Pierwsze kombajny wjechały już w tym roku w pola kukurydzy. Pojawiły się one tam, gdzie warunki do jej rozwoju były najgorsze, czyli w woj. lubuskim i na części woj. wielkopolskiego i kujawsko-pomorskiego.
Niestety z oczywistych względów nie można mówić tam o wysokich plonach. Zazwyczaj sięgają one kilku ton. Wszystko to spowodowała susza, która albo w ogólnie nie pozwoliła na wykształcenie kolb, albo bardzo negatywnie wpłynęła na ich zaziarnienie. Dużo lepsze są rokowania dla pozostałych regionów, gdzie plony powinny być dobre lub bardzo dobre.
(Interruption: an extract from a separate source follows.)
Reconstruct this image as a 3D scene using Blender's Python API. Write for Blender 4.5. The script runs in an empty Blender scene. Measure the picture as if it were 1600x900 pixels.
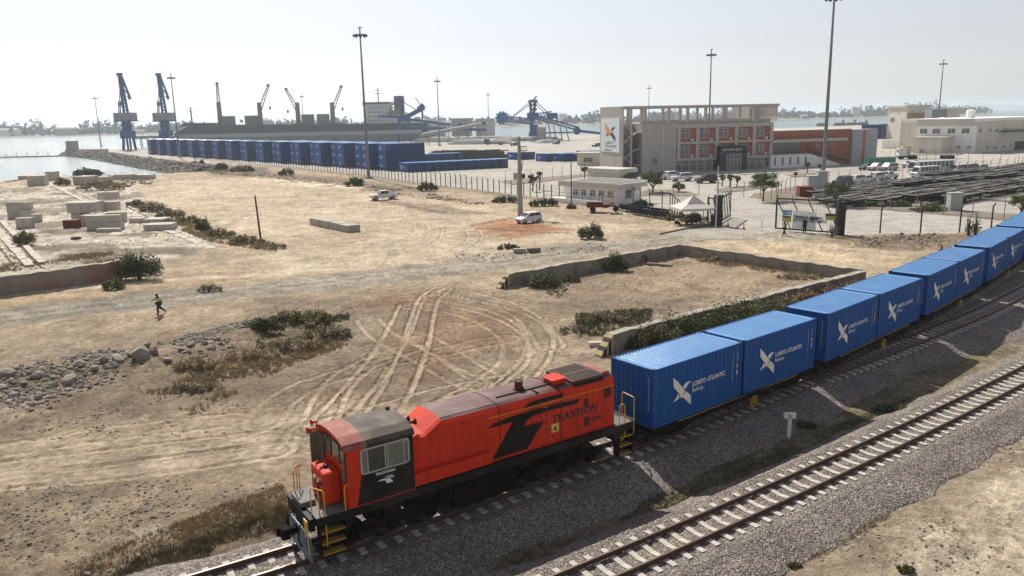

Mokra kukurydza kosztuje obecnie od 750 do 850 zł/t, a sucha od 1250 do 1450 zł/t. W ostatnim czasie, m.in. ze względu na nieurodzaj w Europie ceny kukurydzy na giełdzie Matif rosły, jednak na stary kontynent dociera coraz więcej tańszej kukurydzy z Ameryki Południowej, co wywiera presję na spadek cen. Wczorajsza sesja na paryskiej giełdzie zamknęła się ceną 337,5 EUR/t (1637,35 zł/t).
Dużym problemem będzie w tym roku dosuszanie kukurydzy; koszt tego zabiegu znacznie wzrósł w porównaniu z poprzednimi latami.